The moon-missions of the past century were an inevitability in their own right.. a colossus we had to "trespass". For now I would rather we learn from any misgivings of achievment -- other than endeavour -- that we have as remnants from that era.

Wouldn't you rather that we take more assured steps at space exploration instead of rushing in to a space program that may well end up with bothched and questionable results on account of one administrations attempt to raise "euphoria" from drawing a timeline that at best only sets an unjustified and unrequired hectic pace of development.

I think I once read Abraham Lincoln as having said "I walk slowly, but I never walk backward". I couldn't agree with him any more.

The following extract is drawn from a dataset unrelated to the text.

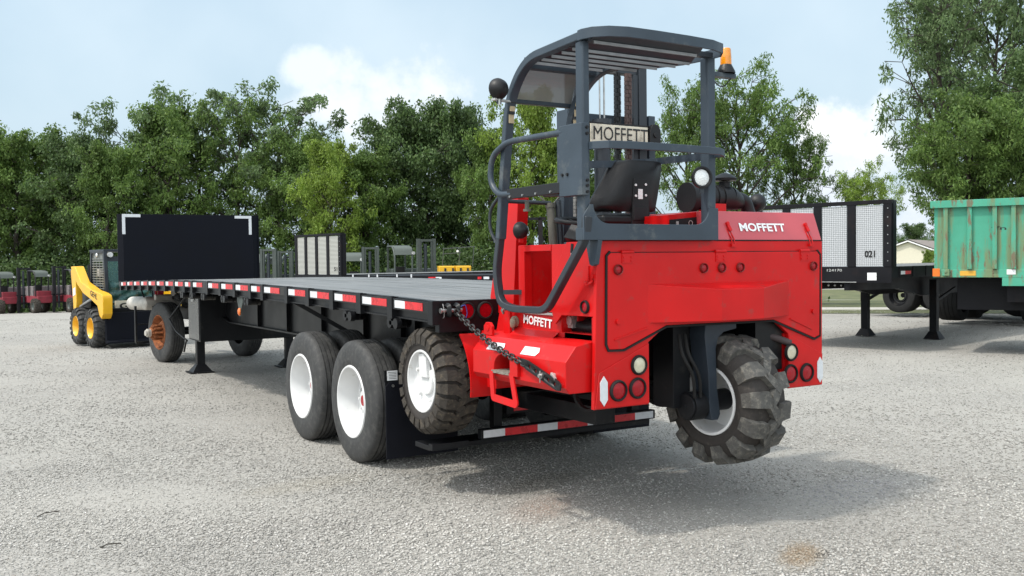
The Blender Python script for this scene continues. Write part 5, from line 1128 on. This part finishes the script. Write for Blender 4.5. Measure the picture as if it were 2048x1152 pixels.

For now, first thing first.. need to ensure that Hubble is not shortchanged on account of an attempt at -- what I can only classify as -- "penny-pinching".
PS: don't mean to nit-pick, but there's a (spelling?) mistake in the article .. should be "ensure" rather than "insure" in both the instances of usage.

2004-Jan-28, 07:51 PM
estorm 28-01-04.

I really support the idea the Mars society put forward that NASA should design the same set of equipment to get to Mars as NASA uses to get to the Moon. In other words, build a mission for Mars, but use that set of equipment to establish residence on the Moon first

Ive just read the report by the Mars Society & I really agree with the idea that NASA should build the same set of equipment that will eventually be used to go to Mars & use it to go to the Moon. That way the equipment will be given a good workout & the "bugs" hopefully eliminated.

I wasnt too sure at first that the idea of Bush of phasing out the Shuttles was a good one but Im beginning to see the benefit of doing so. That will enable better ships to be built to take humans back to the Moon & then onward to Mars.